## Input
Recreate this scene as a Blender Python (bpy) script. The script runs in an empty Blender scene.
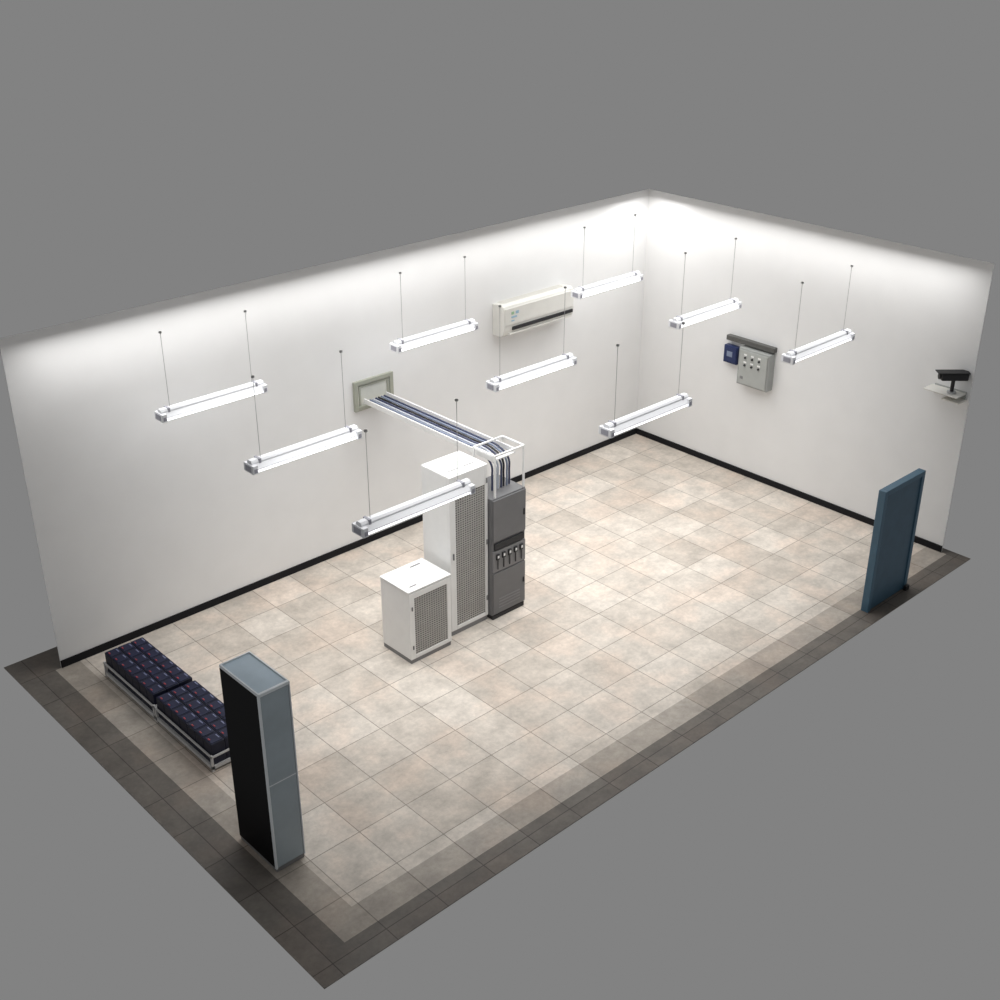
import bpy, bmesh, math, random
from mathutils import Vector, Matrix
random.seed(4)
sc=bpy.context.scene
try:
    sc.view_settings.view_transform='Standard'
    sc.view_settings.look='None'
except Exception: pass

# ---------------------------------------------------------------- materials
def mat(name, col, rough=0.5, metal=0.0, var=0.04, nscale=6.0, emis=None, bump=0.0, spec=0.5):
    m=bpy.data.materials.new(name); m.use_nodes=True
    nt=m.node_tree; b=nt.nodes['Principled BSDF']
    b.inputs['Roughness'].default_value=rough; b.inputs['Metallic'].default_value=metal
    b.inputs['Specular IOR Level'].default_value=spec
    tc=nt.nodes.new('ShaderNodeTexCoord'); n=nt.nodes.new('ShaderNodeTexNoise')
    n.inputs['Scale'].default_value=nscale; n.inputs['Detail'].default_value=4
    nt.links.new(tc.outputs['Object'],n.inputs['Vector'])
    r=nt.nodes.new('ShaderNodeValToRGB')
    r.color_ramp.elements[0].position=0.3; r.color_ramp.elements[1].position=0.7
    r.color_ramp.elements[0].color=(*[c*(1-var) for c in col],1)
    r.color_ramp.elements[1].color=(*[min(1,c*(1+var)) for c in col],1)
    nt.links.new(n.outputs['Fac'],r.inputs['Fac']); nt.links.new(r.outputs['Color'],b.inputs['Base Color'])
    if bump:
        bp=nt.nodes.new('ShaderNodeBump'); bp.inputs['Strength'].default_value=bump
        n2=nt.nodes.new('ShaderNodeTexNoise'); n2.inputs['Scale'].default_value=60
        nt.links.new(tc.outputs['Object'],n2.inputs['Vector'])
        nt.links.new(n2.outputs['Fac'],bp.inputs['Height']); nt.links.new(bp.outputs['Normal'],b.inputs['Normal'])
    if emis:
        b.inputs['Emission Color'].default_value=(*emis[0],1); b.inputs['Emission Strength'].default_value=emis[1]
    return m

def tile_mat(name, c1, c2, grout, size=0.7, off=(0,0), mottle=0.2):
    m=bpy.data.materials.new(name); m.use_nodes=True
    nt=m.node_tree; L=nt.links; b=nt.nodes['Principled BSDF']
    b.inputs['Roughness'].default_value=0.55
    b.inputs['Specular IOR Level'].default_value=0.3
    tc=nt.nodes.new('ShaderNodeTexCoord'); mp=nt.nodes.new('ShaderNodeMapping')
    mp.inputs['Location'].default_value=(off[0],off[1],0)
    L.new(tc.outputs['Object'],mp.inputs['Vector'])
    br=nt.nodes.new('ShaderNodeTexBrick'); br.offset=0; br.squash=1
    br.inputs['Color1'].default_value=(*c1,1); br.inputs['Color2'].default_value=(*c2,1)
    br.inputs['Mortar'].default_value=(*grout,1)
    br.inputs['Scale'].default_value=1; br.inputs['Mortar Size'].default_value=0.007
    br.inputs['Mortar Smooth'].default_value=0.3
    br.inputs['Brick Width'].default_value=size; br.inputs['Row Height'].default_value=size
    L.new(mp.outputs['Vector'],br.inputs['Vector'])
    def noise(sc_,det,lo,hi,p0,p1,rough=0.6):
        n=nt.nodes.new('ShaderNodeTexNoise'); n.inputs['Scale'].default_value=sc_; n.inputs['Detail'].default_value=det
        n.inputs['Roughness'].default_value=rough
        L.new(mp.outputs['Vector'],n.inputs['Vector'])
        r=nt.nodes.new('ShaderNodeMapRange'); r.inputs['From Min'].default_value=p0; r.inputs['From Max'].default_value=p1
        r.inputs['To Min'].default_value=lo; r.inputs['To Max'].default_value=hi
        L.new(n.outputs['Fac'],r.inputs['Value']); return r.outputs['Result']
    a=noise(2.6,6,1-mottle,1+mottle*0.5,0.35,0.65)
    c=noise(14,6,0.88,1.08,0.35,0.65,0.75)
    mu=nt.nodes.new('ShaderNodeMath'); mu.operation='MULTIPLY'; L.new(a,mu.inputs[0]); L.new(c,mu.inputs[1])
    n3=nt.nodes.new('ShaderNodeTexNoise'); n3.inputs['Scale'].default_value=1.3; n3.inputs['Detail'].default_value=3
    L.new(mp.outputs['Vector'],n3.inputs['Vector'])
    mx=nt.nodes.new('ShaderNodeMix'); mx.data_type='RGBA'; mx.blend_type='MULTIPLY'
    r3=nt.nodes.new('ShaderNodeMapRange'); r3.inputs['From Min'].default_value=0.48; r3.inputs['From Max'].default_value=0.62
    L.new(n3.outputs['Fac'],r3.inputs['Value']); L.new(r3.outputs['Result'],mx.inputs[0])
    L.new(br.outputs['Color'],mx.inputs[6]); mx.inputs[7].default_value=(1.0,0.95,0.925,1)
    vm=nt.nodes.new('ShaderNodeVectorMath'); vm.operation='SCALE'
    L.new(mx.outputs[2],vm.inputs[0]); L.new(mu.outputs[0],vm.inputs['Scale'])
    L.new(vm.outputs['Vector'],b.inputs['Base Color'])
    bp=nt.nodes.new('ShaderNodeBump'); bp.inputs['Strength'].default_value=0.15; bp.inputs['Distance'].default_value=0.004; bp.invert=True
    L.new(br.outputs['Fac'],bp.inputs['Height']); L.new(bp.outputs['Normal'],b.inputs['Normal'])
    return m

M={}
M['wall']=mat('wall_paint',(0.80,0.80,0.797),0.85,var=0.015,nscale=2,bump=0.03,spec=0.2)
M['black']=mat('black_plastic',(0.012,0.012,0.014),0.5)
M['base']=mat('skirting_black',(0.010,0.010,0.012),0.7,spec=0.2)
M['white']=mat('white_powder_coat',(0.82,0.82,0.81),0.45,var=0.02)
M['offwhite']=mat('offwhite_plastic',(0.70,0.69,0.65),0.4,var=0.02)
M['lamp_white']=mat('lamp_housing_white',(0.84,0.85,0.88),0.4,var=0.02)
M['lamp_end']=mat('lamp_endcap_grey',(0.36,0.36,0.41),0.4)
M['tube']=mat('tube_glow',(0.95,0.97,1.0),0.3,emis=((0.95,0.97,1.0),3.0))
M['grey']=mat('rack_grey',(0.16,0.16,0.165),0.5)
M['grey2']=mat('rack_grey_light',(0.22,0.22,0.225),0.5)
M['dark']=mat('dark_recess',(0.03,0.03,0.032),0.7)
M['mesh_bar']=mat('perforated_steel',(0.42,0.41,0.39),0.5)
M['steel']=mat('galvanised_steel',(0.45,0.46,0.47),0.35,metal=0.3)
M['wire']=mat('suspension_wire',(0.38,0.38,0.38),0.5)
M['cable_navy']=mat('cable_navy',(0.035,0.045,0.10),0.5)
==
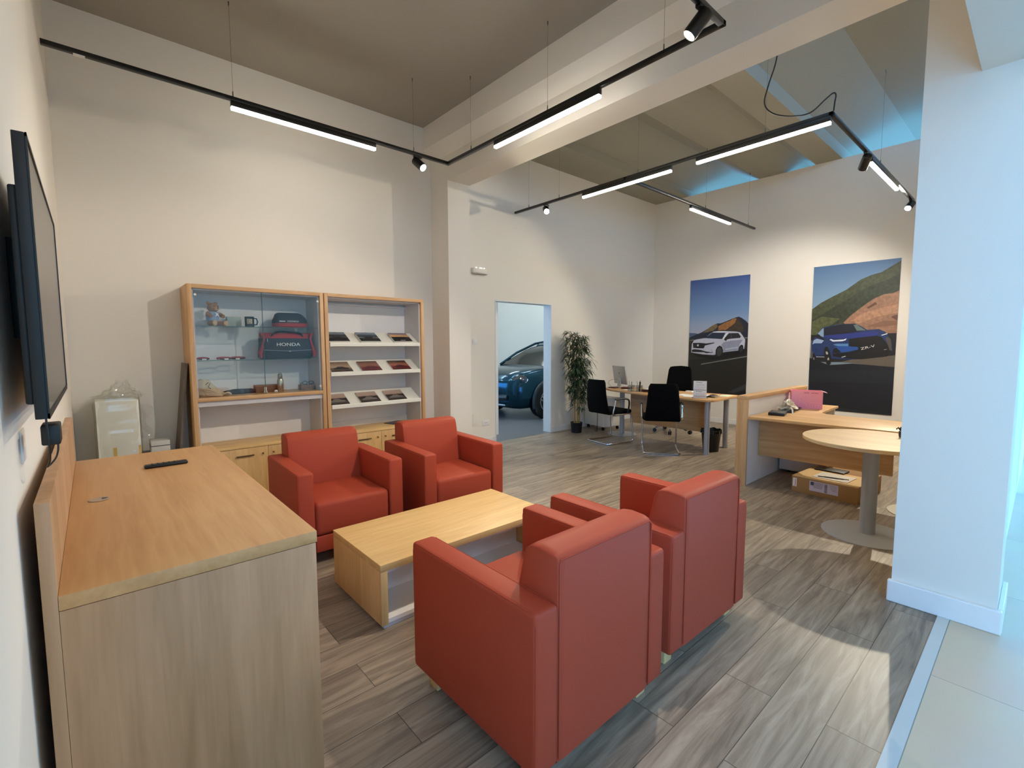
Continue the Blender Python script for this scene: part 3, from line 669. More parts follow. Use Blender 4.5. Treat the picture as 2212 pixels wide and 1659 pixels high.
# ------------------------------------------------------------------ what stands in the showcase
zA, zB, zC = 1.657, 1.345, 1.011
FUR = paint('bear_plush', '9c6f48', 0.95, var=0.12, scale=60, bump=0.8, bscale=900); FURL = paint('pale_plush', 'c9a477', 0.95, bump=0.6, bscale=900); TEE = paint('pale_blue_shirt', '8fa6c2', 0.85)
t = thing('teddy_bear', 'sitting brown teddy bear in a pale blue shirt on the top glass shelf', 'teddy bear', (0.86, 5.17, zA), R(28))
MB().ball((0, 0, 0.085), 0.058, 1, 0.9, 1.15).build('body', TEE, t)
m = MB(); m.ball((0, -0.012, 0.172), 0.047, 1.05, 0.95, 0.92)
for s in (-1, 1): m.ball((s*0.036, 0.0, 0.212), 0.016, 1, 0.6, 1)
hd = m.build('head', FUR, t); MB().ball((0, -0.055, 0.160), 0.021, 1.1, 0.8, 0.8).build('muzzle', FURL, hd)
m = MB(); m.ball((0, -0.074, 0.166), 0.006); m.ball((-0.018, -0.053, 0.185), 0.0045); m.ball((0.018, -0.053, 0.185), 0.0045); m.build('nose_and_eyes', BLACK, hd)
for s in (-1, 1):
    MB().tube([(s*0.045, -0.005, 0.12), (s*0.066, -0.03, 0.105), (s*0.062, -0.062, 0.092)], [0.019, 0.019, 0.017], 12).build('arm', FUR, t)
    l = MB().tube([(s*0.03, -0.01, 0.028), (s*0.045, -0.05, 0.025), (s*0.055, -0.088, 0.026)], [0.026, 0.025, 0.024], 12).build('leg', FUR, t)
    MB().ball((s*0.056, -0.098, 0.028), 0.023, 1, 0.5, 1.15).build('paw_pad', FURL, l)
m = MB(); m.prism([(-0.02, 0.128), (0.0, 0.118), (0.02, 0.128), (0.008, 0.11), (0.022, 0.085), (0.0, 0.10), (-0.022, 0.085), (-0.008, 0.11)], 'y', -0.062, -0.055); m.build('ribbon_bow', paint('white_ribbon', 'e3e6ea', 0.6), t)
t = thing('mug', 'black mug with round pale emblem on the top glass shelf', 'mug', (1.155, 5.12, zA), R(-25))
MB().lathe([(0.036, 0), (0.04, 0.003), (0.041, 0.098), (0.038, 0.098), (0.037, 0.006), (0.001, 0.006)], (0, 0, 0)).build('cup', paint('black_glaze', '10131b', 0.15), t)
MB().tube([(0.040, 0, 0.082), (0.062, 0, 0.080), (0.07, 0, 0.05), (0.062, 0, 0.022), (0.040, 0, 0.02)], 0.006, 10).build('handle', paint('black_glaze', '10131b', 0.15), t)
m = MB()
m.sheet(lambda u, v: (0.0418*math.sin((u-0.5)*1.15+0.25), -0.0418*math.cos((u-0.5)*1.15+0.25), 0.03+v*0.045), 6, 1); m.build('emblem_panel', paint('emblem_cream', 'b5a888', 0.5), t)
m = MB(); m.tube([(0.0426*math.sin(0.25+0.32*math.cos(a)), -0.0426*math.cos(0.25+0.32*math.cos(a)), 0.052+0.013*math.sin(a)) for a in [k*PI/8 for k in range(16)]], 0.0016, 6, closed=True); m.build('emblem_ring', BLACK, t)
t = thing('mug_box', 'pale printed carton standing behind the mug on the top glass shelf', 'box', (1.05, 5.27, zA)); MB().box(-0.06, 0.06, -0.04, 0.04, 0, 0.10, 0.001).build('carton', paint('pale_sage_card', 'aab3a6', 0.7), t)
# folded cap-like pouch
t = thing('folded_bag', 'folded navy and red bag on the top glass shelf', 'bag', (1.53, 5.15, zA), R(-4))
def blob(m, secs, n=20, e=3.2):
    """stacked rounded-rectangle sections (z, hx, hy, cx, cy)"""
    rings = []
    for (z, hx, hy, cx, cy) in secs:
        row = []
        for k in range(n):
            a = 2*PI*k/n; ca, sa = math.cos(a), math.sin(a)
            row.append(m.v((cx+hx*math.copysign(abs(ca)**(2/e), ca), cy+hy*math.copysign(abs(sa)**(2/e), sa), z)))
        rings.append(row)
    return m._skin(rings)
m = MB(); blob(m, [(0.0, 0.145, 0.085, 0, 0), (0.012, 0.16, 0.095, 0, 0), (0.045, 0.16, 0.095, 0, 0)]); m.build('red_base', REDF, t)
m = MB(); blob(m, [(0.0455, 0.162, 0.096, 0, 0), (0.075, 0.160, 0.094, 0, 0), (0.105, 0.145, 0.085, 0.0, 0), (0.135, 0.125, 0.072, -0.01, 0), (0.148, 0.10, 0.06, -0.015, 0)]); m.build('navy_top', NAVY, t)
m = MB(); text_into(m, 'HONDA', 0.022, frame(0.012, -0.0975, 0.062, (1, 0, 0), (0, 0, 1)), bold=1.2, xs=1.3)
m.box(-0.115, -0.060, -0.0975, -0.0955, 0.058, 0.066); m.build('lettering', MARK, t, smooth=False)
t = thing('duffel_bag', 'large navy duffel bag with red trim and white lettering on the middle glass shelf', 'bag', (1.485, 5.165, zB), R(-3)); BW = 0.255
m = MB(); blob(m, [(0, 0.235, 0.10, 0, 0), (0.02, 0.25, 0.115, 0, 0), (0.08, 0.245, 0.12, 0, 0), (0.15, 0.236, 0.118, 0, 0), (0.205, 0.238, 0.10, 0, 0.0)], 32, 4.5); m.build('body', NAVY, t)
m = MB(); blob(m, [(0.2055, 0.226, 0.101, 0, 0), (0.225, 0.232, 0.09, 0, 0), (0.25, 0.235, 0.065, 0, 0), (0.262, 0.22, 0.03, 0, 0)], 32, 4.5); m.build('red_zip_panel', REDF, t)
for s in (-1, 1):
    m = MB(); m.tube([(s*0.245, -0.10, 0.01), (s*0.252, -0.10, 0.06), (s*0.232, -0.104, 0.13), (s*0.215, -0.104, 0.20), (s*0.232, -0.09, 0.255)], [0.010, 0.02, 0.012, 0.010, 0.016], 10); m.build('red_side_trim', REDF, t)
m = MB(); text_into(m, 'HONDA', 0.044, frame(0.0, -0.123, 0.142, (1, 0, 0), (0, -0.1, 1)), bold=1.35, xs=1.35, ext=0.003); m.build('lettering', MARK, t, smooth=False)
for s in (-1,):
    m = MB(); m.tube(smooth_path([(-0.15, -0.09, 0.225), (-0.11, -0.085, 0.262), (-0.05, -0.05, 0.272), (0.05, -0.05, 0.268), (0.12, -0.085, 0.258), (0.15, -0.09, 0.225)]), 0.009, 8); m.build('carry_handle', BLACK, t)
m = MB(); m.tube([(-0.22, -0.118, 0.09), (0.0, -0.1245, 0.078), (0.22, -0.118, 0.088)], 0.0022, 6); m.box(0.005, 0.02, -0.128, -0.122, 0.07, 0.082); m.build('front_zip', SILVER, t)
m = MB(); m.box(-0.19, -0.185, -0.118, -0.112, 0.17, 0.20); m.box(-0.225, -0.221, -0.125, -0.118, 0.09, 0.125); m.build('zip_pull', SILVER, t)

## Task
Only the stretch from the line with "Recreate this scene" through the line with "except Exception: pass" should be copied, exactly and with both ends. Drop the pictures.

## Solution to this exercise
Recreate this scene as a Blender Python (bpy) script. The script runs in an empty Blender scene.
import bpy, bmesh, math, random
from mathutils import Vector, Matrix
random.seed(4)
sc=bpy.context.scene
try:
    sc.view_settings.view_transform='Standard'
    sc.view_settings.look='None'
except Exception: pass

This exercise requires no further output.